I’m traveling solo, which I haven’t done in a while. Some people might get lonely, but I relish the time to myself, and the flexibility and grace I’m able to give myself. It’s also a bit of a test; can I stand myself for two weeks?
I used to have trouble being alone, particularly after my separation from my ex-husband. I’d never lived alone before so the silence and loneliness were stark. My cats at the time definitely helped, but even an introvert needs social connection once in a while. That’s probably why I’m so invested in community; as much as it is work and effort, it is also self-serving because it makes me feel like I belong somewhere.
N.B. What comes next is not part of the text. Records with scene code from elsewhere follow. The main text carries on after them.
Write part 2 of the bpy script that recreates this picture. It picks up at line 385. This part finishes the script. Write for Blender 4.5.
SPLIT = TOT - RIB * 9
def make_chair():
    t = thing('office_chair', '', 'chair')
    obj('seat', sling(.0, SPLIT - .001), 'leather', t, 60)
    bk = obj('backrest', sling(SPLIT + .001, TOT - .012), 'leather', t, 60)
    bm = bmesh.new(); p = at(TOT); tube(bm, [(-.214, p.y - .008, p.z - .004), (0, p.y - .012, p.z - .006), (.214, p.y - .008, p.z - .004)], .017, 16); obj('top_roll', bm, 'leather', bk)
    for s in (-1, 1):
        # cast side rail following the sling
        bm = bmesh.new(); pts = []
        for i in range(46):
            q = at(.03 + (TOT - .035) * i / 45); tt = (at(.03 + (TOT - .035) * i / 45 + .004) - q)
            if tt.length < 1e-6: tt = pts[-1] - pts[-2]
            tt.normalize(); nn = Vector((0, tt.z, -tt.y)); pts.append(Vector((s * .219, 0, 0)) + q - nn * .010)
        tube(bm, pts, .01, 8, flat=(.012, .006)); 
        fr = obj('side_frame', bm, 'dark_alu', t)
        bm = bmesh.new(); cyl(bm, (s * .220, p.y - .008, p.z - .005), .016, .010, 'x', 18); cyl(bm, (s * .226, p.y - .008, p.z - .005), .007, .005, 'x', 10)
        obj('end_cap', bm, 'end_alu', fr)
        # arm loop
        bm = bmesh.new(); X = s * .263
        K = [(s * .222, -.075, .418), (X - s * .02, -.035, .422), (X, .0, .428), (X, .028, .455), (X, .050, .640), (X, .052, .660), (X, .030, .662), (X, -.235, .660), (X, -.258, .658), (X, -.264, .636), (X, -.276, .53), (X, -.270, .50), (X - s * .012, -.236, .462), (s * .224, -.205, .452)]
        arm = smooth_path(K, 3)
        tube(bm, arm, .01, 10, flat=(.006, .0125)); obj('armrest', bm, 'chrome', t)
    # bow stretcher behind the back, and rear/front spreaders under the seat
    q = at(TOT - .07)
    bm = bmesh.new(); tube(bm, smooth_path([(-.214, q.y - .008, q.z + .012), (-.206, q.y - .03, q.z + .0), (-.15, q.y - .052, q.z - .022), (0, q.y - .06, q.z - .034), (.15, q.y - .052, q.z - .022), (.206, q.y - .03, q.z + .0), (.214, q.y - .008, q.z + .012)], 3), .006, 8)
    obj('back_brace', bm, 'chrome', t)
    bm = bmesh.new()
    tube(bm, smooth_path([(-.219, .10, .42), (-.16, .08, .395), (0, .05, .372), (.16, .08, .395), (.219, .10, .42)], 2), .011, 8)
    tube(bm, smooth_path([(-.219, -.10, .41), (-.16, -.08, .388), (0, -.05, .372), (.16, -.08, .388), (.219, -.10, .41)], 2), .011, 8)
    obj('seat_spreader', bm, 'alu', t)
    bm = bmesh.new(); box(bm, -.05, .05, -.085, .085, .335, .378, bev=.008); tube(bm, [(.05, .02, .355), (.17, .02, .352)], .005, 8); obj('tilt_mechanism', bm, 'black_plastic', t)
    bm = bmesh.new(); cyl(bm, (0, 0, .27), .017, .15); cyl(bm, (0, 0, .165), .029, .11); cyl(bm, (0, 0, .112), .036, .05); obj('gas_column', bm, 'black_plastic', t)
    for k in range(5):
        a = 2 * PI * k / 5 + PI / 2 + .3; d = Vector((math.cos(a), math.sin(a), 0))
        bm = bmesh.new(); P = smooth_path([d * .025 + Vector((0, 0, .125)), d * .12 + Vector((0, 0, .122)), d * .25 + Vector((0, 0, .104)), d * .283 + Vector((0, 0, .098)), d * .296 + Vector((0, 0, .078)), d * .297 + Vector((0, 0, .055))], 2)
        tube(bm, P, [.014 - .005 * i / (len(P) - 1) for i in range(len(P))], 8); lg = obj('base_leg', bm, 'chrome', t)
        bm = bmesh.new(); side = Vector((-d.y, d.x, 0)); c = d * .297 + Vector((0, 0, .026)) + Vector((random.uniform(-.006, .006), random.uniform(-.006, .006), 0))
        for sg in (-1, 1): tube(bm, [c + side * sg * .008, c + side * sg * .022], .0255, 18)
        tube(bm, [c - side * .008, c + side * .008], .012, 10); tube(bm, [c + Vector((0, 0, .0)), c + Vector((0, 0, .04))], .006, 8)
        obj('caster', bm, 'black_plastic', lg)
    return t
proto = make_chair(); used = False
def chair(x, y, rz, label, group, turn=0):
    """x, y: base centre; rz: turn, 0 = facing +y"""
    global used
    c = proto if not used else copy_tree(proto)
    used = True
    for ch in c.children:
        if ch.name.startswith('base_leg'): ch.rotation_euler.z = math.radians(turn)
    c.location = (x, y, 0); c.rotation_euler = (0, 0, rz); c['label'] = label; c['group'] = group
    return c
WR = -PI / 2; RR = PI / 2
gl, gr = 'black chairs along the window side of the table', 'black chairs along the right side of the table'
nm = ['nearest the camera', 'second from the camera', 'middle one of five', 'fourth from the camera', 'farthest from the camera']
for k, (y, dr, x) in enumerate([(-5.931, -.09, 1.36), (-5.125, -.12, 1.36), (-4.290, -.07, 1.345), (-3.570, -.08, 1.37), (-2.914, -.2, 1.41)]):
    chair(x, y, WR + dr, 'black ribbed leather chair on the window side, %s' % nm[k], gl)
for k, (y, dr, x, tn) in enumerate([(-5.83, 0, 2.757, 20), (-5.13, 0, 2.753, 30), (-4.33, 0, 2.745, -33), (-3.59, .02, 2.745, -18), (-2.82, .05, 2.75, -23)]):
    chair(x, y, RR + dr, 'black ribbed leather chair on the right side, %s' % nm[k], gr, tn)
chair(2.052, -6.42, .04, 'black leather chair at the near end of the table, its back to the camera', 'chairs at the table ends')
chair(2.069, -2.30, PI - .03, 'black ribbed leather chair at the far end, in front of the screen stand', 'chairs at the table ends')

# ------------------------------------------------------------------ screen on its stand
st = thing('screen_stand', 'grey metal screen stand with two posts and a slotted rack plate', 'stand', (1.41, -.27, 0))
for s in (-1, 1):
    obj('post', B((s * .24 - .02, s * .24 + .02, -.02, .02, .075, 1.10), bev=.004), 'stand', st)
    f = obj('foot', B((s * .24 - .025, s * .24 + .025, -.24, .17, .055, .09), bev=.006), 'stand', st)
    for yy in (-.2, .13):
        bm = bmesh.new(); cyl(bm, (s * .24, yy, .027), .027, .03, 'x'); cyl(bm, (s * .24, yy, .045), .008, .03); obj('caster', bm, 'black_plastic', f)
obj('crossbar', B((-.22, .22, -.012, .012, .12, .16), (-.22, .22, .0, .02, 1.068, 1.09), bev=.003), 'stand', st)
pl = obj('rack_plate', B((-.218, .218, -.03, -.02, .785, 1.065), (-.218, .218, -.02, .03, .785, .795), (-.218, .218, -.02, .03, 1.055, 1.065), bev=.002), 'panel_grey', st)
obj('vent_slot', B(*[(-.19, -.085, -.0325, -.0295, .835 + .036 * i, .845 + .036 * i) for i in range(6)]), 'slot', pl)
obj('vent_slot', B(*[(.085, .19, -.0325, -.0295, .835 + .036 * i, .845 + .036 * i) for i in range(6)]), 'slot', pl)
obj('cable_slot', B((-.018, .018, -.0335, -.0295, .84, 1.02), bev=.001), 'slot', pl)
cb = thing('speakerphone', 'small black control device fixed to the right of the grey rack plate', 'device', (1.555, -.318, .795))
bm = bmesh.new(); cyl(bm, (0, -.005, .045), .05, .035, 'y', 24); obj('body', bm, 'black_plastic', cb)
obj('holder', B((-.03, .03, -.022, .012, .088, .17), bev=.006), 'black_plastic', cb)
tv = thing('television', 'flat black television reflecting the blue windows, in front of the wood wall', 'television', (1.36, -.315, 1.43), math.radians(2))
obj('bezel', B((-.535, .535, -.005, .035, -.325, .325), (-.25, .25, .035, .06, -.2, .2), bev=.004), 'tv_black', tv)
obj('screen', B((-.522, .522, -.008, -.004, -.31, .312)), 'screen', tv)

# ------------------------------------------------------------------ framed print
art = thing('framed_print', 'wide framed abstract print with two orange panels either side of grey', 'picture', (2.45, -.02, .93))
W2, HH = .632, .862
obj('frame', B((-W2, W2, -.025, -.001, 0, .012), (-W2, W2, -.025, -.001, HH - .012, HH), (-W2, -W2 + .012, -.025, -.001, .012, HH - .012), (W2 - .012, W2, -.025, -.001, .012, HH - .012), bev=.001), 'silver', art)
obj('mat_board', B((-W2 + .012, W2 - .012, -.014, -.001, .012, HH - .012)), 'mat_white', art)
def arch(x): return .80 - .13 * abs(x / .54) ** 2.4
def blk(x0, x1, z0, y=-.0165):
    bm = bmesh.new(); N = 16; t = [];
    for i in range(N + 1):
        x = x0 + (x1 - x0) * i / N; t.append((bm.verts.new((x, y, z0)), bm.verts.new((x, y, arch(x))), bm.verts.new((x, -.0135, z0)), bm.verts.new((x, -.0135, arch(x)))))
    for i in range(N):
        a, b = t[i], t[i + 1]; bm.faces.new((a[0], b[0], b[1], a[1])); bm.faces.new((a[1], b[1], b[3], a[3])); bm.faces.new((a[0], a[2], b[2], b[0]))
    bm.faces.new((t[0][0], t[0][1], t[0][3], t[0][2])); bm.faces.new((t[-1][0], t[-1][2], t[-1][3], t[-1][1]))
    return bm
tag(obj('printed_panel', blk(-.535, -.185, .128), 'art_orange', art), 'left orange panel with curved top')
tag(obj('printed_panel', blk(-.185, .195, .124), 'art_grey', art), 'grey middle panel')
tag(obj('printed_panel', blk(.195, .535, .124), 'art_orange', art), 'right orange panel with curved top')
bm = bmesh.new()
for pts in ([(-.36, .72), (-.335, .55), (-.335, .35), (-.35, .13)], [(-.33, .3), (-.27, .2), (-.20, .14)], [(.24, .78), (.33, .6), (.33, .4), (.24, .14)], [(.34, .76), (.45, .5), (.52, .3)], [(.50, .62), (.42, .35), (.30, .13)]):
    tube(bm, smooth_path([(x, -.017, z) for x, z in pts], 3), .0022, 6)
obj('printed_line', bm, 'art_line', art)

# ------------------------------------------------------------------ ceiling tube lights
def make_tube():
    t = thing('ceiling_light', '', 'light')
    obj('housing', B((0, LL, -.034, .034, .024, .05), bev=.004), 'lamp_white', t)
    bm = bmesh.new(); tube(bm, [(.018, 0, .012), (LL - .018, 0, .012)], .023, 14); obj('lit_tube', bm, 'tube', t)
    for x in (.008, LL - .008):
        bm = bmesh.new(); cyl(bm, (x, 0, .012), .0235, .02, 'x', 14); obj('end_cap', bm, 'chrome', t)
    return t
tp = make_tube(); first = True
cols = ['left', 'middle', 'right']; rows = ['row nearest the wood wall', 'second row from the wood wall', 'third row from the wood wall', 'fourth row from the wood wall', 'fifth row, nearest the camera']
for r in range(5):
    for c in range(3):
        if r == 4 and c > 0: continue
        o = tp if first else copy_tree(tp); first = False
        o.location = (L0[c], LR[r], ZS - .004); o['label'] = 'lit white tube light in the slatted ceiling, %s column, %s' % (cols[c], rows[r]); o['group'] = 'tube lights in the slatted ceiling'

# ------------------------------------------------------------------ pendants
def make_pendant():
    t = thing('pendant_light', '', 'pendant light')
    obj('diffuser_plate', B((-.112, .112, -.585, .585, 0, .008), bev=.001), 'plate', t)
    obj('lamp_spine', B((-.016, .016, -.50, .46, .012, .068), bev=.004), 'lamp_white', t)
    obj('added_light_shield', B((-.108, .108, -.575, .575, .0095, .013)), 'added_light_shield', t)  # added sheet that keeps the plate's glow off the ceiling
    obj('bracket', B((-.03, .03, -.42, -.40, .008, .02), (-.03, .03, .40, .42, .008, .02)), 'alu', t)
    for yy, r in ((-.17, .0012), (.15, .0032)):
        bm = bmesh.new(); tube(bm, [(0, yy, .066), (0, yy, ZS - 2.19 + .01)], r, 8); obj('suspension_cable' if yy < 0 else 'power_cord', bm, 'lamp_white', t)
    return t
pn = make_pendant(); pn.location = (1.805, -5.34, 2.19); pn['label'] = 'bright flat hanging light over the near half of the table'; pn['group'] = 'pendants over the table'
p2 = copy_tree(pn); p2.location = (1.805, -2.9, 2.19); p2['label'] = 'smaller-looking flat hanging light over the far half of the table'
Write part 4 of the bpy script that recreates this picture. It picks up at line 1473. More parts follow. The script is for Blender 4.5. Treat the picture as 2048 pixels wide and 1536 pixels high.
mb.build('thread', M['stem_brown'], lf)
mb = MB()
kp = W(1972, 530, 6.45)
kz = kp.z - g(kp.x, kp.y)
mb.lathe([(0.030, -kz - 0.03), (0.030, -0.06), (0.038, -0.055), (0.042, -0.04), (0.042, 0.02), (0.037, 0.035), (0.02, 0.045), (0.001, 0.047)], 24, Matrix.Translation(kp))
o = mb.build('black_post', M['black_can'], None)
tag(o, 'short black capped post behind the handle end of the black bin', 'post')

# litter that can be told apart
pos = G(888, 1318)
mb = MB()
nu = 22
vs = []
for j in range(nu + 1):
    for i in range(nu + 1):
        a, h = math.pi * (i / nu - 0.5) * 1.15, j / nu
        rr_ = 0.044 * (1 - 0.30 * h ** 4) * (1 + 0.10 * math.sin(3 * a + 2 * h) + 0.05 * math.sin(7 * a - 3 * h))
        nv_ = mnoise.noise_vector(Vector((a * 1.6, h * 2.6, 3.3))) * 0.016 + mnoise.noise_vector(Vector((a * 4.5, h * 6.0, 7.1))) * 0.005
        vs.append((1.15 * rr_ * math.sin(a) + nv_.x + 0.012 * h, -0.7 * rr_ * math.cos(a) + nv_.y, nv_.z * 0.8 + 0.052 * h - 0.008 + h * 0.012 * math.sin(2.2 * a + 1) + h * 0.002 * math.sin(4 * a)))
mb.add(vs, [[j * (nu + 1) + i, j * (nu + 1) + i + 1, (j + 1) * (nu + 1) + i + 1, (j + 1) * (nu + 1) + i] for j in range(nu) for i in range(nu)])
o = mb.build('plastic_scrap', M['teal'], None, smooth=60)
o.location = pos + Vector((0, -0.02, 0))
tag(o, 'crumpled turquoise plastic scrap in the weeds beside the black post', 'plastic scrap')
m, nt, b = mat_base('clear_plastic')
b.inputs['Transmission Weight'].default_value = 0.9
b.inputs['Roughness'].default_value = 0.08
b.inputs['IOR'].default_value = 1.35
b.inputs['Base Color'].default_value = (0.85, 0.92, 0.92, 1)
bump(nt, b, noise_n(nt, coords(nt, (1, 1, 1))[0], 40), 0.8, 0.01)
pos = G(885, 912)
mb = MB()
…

As a child, I never felt like I belonged anywhere. I didn’t deserve to belong. Too sensitive, too angry, too quiet, too shy. As an adult, I’ve learned to create my own spaces, to even believe I deserve good things. And since I know too well how it feels to be othered, I build community and intentionally bring folks together. I never want anyone to feel undeserving of love and kindness.
Anyway, Japan! I’ll be visiting Tokyo, Osaka, Kyoto, Aomori, and Hirosaki. Another whirlwind trip, but I don’t know how to vacation any other way.
I’m looking forward to SWC, clean cities, culture, food, music, everything! But I will miss my boyfriend, my cats, my friends, and even my work. My ordinary life.